Counties Face Increased Pension Costs

January 22, 2018

Florida counties will have to contribute an additional $66 million to the state pension fund in the new budget year, according to legislation that has started moving in the Senate.

As a result of a decrease in the assumed rate of investment return on the $160 billion pension fund, counties, school boards, state agencies, universities, state colleges and other government entities will have to increase their contributions in the 2018-2019 budget year to make sure there is enough money to pay retirement benefits in the long term.

The increased payments total $178.5 million, including $66.4 million for county governments, according to legislation (SB 7014) approved by the Senate Governmental Oversight and Accountability Committee last week.

School districts, whose employees represent about half of the 627,000 active pension participants, will have to contribute an additional $54.4 million.

State agencies will have to contribute another $31 million. Universities will have to contribute $11.8 million and state colleges an additional $4.8 million.

A handful of cities and special districts that participate in the state retirement system will face a $10 million contribution increase.

County governments, which face the largest contribution increase, will have to accommodate the added expense as they shape their 2018-2019 budgets.

“Counties are closely monitoring the FRS (Florida Retirement System) contribution but remain committed to a program that provides retirement security to our dedicated public servants,” said Cragin Mosteller, a spokeswoman for the Florida Association of Counties.

The bulk of the other contribution increases are part of overall budget challenges facing House and Senate members as they craft the 2018-2019 state budget, which takes effect July 1.

The $54 million increase for school districts, for example, will be in the mix as lawmakers address overall public-school funding. Lawmakers are already having to accommodate an increase of more than 27,000 new students next academic year, and the House and Senate remain at odds over using increased local property tax collections to boost school spending

Senate Appropriations Chairman Rob Bradley, R-Fleming Island, said the state pension fund in the Senate budget bill will be “fully funded with the new assumptions.”

“It’s an obligation of the state,” Bradley said. “And we are comfortable with the current level of (pension) benefits in the Senate, with the understanding that when you change the assumptions, that requires more money to go to that area.”

The Florida Retirement System Actuarial Assumption Conference lowered the projected rate of return on the pension fund’s collection of stocks, bonds, real estate and other assets from 7.6 percent to 7.5 percent last fall.

It was the fourth year in a row that analysts have lowered the assumed rate of return on the fund.

The decision came after new evaluations from independent financial consultants projected a 30-year rate of return for the pension assets in the range of 6.6 percent to 6.81 percent.

With a 7.5 percent assumed rate of return, the Florida pension fund is expected to be able to pay 84.4 percent of its future obligations, with a $27.9 billion long-term unfunded actuarial liability, according to the consultants.

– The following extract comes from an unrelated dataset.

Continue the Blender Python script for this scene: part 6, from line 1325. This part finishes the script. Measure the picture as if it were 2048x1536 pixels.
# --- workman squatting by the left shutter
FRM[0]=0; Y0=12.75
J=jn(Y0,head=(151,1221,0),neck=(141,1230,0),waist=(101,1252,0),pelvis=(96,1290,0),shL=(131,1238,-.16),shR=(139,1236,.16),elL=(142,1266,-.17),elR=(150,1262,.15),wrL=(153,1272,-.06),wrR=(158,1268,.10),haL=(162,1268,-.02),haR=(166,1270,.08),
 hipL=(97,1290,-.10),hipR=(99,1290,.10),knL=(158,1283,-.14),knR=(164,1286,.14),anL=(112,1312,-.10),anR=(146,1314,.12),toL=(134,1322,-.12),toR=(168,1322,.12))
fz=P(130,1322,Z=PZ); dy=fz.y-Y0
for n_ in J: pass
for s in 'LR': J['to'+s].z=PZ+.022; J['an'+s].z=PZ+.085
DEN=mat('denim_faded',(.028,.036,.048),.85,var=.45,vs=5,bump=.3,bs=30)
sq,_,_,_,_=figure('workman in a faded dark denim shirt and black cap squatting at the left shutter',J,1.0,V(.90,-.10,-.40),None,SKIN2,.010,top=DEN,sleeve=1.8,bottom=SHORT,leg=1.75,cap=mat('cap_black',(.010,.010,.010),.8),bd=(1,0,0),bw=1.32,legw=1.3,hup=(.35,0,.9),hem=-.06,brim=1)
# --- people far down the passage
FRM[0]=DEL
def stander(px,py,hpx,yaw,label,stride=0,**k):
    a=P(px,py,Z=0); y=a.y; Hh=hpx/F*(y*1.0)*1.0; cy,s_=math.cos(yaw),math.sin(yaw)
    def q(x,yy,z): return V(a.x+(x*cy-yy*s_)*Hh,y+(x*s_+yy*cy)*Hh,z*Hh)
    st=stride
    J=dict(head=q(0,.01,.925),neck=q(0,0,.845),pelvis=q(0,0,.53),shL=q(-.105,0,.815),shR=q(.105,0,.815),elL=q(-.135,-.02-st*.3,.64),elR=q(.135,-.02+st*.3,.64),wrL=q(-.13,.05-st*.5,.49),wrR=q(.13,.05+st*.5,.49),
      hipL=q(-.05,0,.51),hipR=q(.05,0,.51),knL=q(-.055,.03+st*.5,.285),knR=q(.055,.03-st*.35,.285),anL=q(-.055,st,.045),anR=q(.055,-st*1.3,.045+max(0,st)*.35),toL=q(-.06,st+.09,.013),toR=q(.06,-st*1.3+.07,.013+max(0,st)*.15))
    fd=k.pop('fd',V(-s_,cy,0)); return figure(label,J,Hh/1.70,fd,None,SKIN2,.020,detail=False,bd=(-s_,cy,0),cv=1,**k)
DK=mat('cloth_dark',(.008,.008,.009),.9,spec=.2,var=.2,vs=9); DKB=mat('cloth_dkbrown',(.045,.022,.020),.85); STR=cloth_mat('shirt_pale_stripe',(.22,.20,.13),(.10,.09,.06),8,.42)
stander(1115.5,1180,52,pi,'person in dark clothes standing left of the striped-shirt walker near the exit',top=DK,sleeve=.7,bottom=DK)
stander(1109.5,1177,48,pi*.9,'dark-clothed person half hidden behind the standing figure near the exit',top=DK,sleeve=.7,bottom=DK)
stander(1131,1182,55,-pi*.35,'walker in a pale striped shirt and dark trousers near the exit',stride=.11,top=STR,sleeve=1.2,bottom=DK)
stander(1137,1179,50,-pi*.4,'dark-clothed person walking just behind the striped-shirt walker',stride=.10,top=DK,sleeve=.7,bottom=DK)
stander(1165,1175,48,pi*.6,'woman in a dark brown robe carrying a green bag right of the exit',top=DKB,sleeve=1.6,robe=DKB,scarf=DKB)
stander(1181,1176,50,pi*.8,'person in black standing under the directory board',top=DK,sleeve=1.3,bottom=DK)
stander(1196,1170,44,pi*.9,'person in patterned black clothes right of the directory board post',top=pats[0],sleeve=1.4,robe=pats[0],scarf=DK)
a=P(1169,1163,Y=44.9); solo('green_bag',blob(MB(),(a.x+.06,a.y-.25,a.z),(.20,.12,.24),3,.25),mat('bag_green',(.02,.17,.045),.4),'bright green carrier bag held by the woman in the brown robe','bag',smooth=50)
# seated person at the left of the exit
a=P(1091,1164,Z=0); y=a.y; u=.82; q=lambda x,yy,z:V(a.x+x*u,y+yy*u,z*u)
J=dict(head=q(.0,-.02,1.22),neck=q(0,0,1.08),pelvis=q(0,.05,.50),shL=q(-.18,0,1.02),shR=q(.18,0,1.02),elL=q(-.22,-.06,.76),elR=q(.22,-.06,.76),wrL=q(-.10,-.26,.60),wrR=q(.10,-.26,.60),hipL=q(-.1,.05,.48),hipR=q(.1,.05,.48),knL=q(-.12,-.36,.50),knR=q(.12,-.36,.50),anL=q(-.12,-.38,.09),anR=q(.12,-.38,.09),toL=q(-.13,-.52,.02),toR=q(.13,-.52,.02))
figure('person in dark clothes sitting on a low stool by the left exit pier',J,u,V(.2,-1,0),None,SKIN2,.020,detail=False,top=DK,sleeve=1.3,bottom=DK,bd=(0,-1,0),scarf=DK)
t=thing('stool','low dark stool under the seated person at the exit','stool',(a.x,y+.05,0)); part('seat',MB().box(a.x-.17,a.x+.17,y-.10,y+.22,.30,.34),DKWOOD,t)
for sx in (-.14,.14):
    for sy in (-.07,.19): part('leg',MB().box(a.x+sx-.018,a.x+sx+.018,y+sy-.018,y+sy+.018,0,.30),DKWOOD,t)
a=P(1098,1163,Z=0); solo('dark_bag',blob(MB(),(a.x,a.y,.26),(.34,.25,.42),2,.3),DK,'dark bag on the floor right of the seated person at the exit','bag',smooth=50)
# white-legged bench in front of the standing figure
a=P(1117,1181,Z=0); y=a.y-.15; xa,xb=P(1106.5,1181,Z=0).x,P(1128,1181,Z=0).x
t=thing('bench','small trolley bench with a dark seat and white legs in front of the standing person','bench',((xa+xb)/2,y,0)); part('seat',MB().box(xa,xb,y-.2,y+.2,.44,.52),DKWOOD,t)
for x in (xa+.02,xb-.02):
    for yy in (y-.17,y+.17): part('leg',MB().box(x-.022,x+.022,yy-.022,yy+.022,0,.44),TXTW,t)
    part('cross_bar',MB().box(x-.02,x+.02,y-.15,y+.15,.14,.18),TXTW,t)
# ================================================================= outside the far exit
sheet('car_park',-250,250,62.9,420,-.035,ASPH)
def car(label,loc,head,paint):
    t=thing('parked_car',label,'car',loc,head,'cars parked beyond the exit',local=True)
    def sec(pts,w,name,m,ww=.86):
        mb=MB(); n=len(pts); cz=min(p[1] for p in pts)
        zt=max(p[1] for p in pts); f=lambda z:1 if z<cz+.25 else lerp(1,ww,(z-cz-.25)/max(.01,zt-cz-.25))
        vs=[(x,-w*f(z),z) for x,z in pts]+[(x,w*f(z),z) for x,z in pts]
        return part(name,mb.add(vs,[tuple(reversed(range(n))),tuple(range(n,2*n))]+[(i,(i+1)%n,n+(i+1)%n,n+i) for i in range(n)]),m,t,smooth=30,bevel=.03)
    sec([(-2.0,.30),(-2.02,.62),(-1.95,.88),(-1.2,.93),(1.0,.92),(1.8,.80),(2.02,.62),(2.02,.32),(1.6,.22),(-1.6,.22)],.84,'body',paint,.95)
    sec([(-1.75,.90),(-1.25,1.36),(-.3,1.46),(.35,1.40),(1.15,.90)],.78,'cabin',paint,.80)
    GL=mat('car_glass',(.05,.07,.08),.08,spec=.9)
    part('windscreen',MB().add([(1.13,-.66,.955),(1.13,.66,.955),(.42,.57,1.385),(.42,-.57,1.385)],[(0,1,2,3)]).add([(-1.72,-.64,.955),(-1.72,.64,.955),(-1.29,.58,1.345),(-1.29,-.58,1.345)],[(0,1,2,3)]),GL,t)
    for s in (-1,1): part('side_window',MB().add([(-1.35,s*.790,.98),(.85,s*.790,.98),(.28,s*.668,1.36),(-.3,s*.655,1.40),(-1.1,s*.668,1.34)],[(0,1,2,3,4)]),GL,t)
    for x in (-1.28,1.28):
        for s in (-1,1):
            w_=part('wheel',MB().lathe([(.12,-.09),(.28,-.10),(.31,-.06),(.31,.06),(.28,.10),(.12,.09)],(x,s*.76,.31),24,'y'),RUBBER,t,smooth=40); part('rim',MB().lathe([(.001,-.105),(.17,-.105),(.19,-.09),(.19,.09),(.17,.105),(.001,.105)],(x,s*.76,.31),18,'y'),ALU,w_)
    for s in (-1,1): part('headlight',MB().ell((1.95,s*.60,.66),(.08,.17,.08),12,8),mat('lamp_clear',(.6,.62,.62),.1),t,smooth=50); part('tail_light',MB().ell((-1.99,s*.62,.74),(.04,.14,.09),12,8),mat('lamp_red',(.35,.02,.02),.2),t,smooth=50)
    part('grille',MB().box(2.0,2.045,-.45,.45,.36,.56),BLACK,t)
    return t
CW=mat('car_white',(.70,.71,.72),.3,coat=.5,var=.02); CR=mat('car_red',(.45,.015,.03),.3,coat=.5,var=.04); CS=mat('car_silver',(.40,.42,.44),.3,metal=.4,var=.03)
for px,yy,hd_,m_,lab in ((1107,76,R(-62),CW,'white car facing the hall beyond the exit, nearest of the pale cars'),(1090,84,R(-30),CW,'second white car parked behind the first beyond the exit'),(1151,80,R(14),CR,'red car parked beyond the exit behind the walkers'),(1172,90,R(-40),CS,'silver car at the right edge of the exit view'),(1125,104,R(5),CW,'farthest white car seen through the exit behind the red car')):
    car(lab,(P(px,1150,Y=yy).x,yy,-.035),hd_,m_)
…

Public employees who participate in the pension plan have been required to contribute 3 percent of their annual salaries to the fund since 2011.

by Lloyd Dunkelberger, The News Service of Florida

Comments

One Response to “Counties Face Increased Pension Costs”

  1. Oversight on January 22nd, 2018 5:44 am

    Not getting as much on the return on the retirement fund? Sounds like poor investing on the part of FRS since the stock market has “exploded” with growth over the past 14 months. Most people’s 401k’s have seen significant earnings.